> [Stated goal]
Search the listing for "None" and copy every line where it appears.

> [Data]
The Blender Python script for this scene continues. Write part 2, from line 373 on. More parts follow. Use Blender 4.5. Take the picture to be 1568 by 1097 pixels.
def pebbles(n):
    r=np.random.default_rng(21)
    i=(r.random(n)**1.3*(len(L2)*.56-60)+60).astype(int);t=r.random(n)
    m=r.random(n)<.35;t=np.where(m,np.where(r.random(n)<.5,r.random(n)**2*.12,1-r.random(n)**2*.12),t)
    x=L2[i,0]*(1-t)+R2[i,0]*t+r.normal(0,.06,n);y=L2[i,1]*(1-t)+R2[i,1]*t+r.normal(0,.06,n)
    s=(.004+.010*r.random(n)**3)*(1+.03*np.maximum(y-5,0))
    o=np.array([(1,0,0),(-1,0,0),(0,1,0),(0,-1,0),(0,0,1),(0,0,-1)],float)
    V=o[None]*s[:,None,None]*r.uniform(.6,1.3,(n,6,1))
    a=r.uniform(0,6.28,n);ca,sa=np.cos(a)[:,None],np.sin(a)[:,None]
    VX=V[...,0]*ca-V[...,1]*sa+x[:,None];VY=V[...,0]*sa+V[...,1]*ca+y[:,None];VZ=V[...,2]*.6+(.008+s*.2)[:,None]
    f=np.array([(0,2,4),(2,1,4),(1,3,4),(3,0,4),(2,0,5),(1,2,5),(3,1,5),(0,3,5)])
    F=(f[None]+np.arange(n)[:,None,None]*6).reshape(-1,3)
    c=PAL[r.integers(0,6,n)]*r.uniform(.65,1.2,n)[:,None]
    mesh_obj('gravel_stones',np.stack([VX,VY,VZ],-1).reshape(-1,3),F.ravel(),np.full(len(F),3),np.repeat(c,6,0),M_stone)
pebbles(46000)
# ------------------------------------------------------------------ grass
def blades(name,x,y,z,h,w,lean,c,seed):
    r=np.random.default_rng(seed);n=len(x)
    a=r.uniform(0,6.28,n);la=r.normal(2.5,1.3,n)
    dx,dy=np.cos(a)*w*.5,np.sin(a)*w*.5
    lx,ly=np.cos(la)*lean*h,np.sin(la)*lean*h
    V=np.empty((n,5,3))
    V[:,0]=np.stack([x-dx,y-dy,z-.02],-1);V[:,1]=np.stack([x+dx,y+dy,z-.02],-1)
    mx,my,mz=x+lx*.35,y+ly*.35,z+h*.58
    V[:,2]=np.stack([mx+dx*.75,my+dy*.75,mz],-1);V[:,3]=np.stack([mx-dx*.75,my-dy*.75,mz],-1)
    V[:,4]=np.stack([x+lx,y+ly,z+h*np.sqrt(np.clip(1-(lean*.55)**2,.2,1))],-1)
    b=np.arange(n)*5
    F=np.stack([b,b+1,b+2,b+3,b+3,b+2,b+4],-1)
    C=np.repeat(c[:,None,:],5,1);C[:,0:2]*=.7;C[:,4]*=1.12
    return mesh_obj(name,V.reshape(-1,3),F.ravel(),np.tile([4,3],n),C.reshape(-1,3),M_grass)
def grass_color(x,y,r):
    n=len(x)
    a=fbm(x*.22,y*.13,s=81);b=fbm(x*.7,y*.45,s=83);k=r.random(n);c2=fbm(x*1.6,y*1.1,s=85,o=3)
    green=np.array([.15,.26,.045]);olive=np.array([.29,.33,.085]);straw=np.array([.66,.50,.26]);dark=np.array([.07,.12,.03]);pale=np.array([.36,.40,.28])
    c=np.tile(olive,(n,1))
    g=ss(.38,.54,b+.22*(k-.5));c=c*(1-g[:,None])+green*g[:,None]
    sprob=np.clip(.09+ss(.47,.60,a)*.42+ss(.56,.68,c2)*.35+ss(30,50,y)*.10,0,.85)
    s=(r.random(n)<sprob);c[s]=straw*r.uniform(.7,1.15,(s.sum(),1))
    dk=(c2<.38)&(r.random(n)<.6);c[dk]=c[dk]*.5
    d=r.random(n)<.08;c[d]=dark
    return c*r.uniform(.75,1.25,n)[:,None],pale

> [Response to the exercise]
    V=o[None]*s[:,None,None]*r.uniform(.6,1.3,(n,6,1))
    a=r.uniform(0,6.28,n);ca,sa=np.cos(a)[:,None],np.sin(a)[:,None]
    VX=V[...,0]*ca-V[...,1]*sa+x[:,None];VY=V[...,0]*sa+V[...,1]*ca+y[:,None];VZ=V[...,2]*.6+(.008+s*.2)[:,None]
    F=(f[None]+np.arange(n)[:,None,None]*6).reshape(-1,3)
    c=PAL[r.integers(0,6,n)]*r.uniform(.65,1.2,n)[:,None]
    C=np.repeat(c[:,None,:],5,1);C[:,0:2]*=.7;C[:,4]*=1.12
    g=ss(.38,.54,b+.22*(k-.5));c=c*(1-g[:,None])+green*g[:,None]
    return c*r.uniform(.75,1.25,n)[:,None],pale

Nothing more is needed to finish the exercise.